National carrier Air India is expanding service to Europe with the resumption of flights between Amritsar and London.
The Star Alliance member last served London from Amritsar, a city in the north west of India, in October 2010 when it operated a four-weekly service to Heathrow Airport using Boeing 777-300ER aircraft.
Its latest route will link Amritsar with London Stansted, operating three times per week on board a Boeing 787 Dreamliner. Flights will begin on 31 October.
“Stansted is ideally situated to serve the Asian community in North and East London and across the East of England so we are delighted that Air India has recognised the customer demand for Amritsar,” said Ken O’Toole, chief executive of London Stansted.
“Our ambition is to use our spare runway capacity to build our long-haul route network and improve the UK’s connectivity with the rest of the world at a time when availability is in short supply across south east airports.”

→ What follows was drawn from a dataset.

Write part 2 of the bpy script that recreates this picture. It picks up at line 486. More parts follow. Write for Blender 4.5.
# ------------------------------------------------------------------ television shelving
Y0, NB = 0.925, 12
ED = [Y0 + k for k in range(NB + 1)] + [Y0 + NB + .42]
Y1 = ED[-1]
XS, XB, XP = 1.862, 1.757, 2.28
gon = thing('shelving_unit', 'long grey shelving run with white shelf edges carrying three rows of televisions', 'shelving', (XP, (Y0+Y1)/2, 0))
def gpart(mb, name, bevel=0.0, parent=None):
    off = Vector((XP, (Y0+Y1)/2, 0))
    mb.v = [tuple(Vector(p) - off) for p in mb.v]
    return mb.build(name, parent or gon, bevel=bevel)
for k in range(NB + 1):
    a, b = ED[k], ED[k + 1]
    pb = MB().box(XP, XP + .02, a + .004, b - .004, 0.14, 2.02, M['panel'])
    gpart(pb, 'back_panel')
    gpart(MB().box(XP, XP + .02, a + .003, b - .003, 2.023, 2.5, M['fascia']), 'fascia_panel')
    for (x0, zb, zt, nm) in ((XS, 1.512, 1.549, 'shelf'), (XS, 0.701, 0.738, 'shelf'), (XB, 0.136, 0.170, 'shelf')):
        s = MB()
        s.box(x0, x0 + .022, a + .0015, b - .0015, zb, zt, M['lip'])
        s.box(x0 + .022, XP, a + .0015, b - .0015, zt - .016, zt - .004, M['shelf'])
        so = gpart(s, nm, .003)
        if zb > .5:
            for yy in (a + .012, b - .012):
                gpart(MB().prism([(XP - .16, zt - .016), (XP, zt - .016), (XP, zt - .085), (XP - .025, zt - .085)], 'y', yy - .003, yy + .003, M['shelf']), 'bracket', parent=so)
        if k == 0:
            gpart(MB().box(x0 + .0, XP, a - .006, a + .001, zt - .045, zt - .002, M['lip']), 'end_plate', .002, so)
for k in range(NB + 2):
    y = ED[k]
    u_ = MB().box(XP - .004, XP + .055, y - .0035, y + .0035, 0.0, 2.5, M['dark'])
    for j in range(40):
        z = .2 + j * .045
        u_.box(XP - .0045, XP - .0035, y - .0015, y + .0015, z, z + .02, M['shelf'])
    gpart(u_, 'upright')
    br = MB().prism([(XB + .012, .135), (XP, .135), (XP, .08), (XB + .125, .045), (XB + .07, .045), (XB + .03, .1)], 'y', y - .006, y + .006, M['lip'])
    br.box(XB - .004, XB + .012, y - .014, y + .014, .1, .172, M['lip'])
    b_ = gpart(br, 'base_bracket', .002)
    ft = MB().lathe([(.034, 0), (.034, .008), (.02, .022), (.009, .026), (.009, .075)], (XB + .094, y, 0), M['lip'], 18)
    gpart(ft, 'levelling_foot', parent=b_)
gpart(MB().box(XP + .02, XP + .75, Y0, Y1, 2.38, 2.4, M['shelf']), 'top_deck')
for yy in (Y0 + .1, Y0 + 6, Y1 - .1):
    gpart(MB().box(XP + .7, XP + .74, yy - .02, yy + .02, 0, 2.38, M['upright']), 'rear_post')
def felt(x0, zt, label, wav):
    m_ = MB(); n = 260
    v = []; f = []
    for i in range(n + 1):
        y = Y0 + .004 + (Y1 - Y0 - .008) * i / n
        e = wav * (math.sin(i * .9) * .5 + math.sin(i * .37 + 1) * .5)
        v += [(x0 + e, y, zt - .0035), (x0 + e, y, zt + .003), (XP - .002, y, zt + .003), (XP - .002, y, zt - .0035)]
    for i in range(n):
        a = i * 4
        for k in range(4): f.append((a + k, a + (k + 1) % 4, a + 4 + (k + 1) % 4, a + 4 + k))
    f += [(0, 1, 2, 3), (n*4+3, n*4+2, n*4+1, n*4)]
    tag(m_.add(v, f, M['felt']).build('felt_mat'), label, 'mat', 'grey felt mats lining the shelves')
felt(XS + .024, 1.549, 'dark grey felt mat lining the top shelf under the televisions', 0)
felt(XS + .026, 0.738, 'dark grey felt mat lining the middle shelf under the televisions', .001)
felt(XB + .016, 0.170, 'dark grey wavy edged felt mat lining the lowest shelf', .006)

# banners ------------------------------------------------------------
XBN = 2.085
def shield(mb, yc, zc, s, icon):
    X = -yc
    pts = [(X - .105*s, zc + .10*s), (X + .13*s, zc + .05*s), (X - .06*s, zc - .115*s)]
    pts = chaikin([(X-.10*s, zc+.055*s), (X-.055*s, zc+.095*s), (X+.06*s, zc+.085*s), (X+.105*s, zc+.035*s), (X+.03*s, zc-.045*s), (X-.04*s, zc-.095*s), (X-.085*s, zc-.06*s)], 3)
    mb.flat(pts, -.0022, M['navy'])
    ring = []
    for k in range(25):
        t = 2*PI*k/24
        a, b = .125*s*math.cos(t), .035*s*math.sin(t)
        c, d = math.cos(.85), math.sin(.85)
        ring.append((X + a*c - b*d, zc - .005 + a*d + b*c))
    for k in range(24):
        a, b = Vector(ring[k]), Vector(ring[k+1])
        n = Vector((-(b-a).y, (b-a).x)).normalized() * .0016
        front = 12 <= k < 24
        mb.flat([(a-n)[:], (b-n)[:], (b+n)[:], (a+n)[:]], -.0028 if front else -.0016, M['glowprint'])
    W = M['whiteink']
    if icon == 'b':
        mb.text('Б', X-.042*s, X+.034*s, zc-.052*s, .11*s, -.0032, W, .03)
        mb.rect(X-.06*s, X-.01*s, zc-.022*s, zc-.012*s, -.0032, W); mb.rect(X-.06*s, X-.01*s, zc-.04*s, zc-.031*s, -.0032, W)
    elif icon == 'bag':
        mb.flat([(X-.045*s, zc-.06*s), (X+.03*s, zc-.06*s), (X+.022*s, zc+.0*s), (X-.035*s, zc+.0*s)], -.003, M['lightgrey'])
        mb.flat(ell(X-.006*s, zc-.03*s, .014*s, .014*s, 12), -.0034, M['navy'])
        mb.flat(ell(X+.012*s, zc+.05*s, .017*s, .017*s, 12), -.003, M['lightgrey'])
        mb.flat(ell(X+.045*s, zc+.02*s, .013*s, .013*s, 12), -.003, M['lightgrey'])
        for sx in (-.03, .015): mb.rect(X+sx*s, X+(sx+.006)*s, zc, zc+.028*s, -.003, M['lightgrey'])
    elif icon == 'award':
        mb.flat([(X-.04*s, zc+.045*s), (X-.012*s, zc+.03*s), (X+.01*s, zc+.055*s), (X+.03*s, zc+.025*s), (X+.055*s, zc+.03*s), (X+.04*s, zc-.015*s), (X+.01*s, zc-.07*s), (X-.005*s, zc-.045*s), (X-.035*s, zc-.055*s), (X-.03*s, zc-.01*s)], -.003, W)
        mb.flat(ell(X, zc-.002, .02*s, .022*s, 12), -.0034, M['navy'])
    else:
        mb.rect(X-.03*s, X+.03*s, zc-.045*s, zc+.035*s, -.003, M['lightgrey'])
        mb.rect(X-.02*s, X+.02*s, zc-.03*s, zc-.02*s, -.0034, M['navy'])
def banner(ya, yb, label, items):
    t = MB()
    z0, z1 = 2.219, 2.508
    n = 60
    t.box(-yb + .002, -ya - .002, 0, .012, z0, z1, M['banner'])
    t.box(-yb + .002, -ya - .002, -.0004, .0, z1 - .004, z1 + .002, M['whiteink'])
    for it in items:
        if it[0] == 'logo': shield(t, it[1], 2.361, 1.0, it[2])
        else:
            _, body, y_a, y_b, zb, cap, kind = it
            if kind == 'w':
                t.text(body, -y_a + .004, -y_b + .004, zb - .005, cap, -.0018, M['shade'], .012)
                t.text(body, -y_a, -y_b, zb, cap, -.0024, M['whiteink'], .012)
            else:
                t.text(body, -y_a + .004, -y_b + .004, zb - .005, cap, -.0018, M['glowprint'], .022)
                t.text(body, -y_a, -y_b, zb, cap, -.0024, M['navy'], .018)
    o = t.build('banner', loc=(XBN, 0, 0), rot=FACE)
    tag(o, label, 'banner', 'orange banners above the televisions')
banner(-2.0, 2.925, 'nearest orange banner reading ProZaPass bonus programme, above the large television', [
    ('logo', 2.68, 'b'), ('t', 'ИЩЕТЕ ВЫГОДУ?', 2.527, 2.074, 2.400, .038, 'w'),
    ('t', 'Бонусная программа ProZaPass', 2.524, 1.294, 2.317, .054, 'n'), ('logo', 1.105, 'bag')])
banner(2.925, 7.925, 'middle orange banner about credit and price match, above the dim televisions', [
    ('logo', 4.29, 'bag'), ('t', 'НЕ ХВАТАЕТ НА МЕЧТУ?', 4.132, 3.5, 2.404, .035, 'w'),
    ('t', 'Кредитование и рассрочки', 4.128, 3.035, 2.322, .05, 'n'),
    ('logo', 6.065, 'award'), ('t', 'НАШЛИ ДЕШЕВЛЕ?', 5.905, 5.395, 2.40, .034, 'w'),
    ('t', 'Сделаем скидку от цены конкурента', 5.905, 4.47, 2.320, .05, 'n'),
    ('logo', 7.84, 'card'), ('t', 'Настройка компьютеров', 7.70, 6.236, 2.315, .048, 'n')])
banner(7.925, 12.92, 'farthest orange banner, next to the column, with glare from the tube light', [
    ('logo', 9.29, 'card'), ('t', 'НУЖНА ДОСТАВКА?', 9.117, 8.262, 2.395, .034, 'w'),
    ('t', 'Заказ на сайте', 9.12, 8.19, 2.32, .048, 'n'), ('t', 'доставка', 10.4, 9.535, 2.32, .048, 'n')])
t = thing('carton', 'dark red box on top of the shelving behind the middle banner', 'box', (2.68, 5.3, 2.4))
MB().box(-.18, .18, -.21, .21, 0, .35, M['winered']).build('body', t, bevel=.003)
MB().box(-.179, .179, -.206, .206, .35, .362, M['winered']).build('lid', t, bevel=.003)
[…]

Amritsar currently has one direct service to the UK, with Air India flying to Birmingham three times per week using Boeing 787-8 aircraft.
Data provided by Sabre Marker Intelligence shows O&D traffic of 3.1 million passengers between the UK and India in 2018, a rise of 4 percent on the previous 12 months. A total of 63 percent of those passengers travelled indirectly.
Two-way O&D traffic between London and Amritsar last year totalled 77,121, with 58 percent flying between Heathrow and Amritsar via Delhi.
At World Routes 2019 in Adelaide, delegates were told that Air India is seeking to double its fleet to 250 aircraft over the coming years once the national carrier has been fully privatised.
In September, India’s civil aviation minister Hardeep Singh Puri said the government is “determined” to privatise the national carrier. It is thought that the government is also open to selling a partial stake in the state-run carrier to a foreign airline.